ETA - here’s the bit from his website about scheduling a private audience. One assumes you’d have to go to India unless you managed to schedule it when he’s on a speaking tour or something.

This is exactly along the lines of what I was asking about. Thanks! Are there any other leaders that do this? Anyone know of an Average Joe (follower or not…) who got to speak personally with the LDS Prophet, The Pope, the Chairman of the Board of the Religious Technology Center (Scientology), etc.

Btw: I hope it is clear from the question, but this question covers personal attention from the leader and an exercise of discretion by the leader themself. It doesn’t cover cases where low level leaders are acting “in the name of” the high level leader e.g. by issuing decrees “Buy the authority of the <great religious leader>” when authorized to do so by virtue of their position in the hierarchy, using an authorized automated signature machine, etc. It also doesn’t really include cases where you can get a postcard or something that was personally signed by the leader if the process for obtaining such a document is mechanical in nature and doesn’t let you actually talk to him or get a personal response.

I’ve known lay people to have met with the Presiding Bishop of the Episcopal Church of the United States. You specify the Archbishop of Canterbury for Anglicanism but technically they are equals (as are all the head bishops of the various national provinces of the Anglican Communion). I’m not a big fan of our current PB but she is quite beloved in some circles.

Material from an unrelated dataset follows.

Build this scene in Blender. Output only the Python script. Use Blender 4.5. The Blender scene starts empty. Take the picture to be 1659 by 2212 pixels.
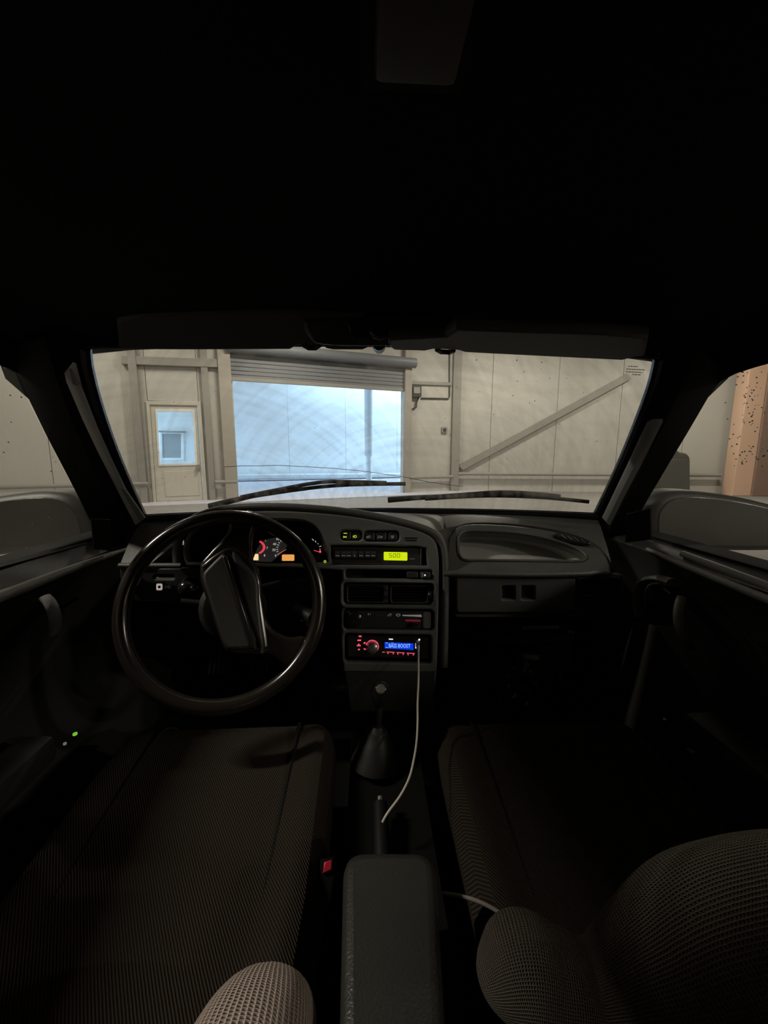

I may not have been explicitly clear but this is good and along the lines of my intent. Thanks!

Wikipedia says the Archbishop of Canterbury is the “symbolic head” of the worldwide Anglican movement. Whatever “symbolic head” means. Plus “As spiritual leader of the Anglican Communion, the archbishop, although without legal authority outside England, is recognised by convention as primus inter pares (first among equals) of all Anglican primates worldwide.”

Also, as leader of the Church of England, he’s not quite at the top rung there - The Queen is the head of the CoE.

In fact she came and spoke at a local chuch here a year or two ago and afterward mingled with the crowd at a kind of reception. That might not be formal enough for what you’re thinking - no one made appointments to see her, they just walked up and talked to her.

It’s also a little different in the TEC because although she’s the titular head of the church, she doesn’t really have any authority at the local levels. She can’t overrule my own local bishop, for example, or come here and preach without his permission.

Sorry for the long sidetrack.

The pope regularly holds public audiences, but apparently they’re something of a letdown. There are private audiences, too, but I don’t know how you’d get one.

As a matter of fact I got an email (!!!) from the Dalai Lame once. I sent him a note requesting an interview for my newspaper during his tour a few years ago. He was very kind in turning me down because we couldn’t do it face to face.

Actually, Skammer is an Episcopalian (as am I), a member of the American national church in the Anglican Communion. We can assure you that the Wikipedia article, while often accurate, is not, erm, Gospel truth.

The Archbishop of Canterbury is (1) the bishop of Anglican parishes in the diocese of Canterbury, in Kent; (2) the ‘metropolitan’ archbishop over Anglican parishes and dioceses in the Province of Canterbury (roughly England south of the River Trent); (3) in the same role in the Province of York (the rest of England) when there is no Archbishop of York, and the person with authority to ‘insxtall’ the new Abp. of York; (4) as ‘Primate of All England’ and the senior Lord Spiritual in the House of Lords, the person whose comments on ethical issues carry a strong voice of moral authority, if not any legal force, in the U.K.; (5) the senior Archbishop/Primate of the Anglican Communion, which means (a) a similar moral authority in Anglican churches worldwide, though no direct legal authority. and (b) the person who effectively defines the Anglican Communion, because it is the Archbishop of Canterbury and all those with whom he is in communion; and (7) again from a moral authority role, like the Ecumenical Patriarch of Constantinople for the Orthodox, the single person who speaks for the Anglican Communion to the world at large. His actual legal powers are thus quite limited but his moral authority quite broad.

The Queen is not “head of the Church of England” except in the sense that she embodies the sovereignty under which it exists. She is its head, Protector of the Church, in the same sense as she is Supreme Commander of the Royal Air Force and the Crown under which the Canadian legal system operates – nobody expects her to actually run a church any more than they expect her to jump into a jet and fly off to defend the Falklands from Argentina, or Sppons or Northern Piper to see her on the bench when they go to court to plead a case “before Her Majesty’s Court” in behalf of their clients. The one role she has beyond any other layman is that when a provincial synod advises the Prime Minister who should be elected Bishop for a diocese, he advises her, and she gives orders to the Cathedral Chapter that they are to elect a new bishop, and may not choose anyone other than ___. It’s all very formalized by the time it gets to her.

I had the, uh, honor of having a face-to-face mini-debate once with Mose Durst.

Who dat? I hear you ask!

An upper-level (I think the #2 guy, or perhaps one of several #2 guys) in the Unification Church,
a.k.a. “The Moonies”. This was circa 1972, when I visited their Moonie communal house in Berkeley.

I’ve heard that Saint IGNUcius of the Church of Emacs regularly grants personal audiences.